I'm not sure what I prefer. On one hand, there's some expensive coordination for passing those file descriptors around. On the other hand, having some separate code bother with creating and closing the connections make it easier to focus on the actual performance issues where they appear, and create opportunity to dispatch work smartly.
Of course, you can go all the way in and make a green threads server where every bit of IO puts the work back on the queue. But you would use a single queue then, and dispatch the code that works on it. So you get more branching, but less coordination.
Still, I'm conflicted on whether separating stages per thread (accept on one thread and the client loop in another) is a good idea.

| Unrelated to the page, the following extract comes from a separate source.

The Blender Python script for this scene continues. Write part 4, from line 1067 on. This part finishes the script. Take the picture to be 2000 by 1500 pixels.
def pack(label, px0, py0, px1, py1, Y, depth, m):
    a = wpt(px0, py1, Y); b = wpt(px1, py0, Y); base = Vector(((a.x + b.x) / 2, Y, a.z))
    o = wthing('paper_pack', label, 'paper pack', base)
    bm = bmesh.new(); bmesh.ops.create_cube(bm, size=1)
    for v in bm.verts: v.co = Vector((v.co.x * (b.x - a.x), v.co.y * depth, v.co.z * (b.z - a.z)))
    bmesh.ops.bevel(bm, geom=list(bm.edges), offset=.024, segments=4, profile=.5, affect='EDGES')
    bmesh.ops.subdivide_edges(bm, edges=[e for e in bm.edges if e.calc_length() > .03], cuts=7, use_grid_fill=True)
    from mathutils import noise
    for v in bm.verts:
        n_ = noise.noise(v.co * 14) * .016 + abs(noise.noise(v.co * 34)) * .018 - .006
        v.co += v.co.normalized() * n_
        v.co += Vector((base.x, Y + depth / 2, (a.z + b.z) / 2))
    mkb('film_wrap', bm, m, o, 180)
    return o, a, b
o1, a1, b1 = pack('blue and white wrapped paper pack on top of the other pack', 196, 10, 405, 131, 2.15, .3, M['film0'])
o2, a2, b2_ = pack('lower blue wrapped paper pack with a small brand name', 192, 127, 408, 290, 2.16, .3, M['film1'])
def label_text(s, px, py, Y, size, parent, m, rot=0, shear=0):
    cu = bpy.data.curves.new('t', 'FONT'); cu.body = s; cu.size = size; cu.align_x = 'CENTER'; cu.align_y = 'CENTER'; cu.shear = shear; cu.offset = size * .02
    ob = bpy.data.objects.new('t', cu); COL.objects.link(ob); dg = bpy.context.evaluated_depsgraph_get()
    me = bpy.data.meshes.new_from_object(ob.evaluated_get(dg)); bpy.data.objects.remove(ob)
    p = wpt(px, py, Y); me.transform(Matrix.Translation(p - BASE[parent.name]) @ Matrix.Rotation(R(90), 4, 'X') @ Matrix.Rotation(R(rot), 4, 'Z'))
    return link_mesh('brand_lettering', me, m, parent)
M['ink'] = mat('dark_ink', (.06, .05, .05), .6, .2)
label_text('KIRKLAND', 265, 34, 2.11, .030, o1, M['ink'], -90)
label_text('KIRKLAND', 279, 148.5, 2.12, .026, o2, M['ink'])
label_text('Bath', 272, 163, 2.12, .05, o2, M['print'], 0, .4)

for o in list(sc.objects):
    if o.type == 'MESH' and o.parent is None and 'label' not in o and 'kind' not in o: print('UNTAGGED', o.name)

It sounds like the gains would be minimal or non-existent even in ideal circumstances, and on some workloads where there's not a lot of clients or connection churn it would waste an entire core for handling a low-volume event.
I'm open to contrarian opinions on this though, maybe I'm not seeing soemthing...
I do agree that it's a bit dated and today you'd do other things (notably SO_REUSEPORT), just feel that io_uring is a questionable example.
Are you saying this as someone with experience, or is it just a feeling? Please give examples of recent bugs in io_uring that have security implications.
https://www.cve.org/CVERecord/SearchResults?query=io_uring seems to back that up. Only one relevant CVE listed there for 2026 so far, for more than two per month on average in 2025. Caveat: I've not looked into the severity and ease of exploit for any of those issues listed.
Remember the Linux kernel's policy of assigning a CVE to every single bug, in protest to the stupid way CVEs were being assigned before that.